The first reason is that Christ is the only being worth worshiping. For the people of Colossae, they believed worshipping angels was a way up to God. Today, it may not be angels that people worship, but everything except Christ is worshipped such as people, jobs, family, wealth, possessions, etc. Paul says we are not to worship the creation, but the creator of creation.

A second reason this truth is important is that in a pluralistic, intellectual atmosphere of Colossae (U.S.) Christians could be captivated by high-sounding heresies. “See to it that no one takes you captive by philosophy and empty deceit, according to human tradition, according to the elemental spirits of the world, and not according to Christ” (Colossians 2:8). Every day, we are bombarded with the world saying that Christ is not the only way to heaven. And the tragedy is that some churches have compromised the exclusivity of the gospel for being politically correct or tolerant of other views.
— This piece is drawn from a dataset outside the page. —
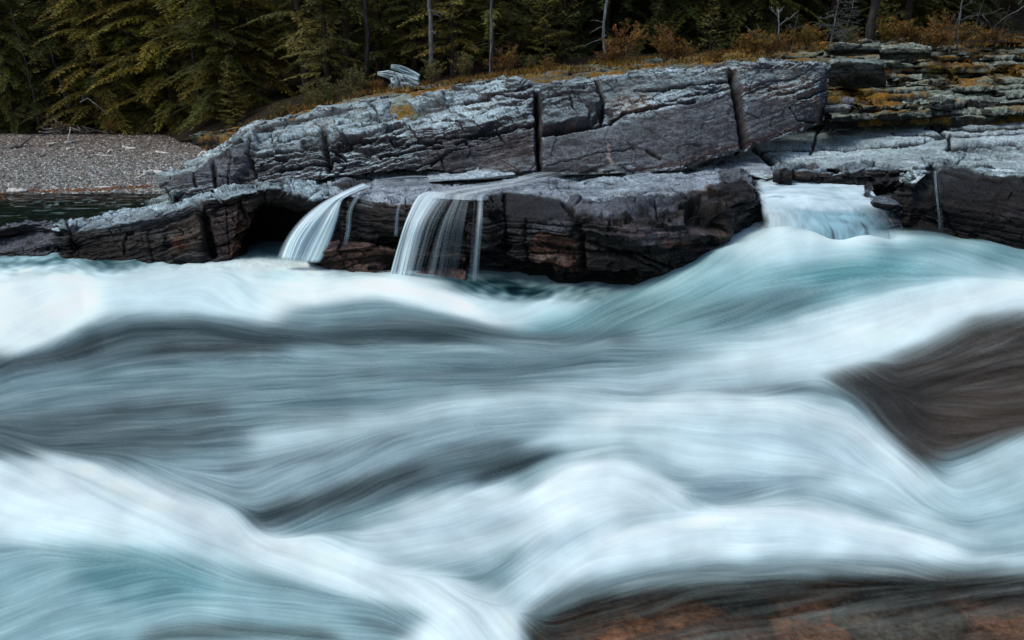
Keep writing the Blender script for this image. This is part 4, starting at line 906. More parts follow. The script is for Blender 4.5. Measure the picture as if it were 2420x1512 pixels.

With these great truths about Christ, Paul is protecting us from philosophies and traditions that do not cherish the supremacy of Christ. When you embrace truths like this, you are not easily swept away by man-centered trends or traditions.

A final reason for this truth is that if Christ is over all creation, then he can certainly be trusted with my salvation. No matter how I might feel in this great big world with all the forces of evil that surround me, I know that they cannot harm me without God’s permission. And after all they have been disarmed at the cross.

So this Christmas remember the importance of why Christ came and keep him first in your celebration this Christmas.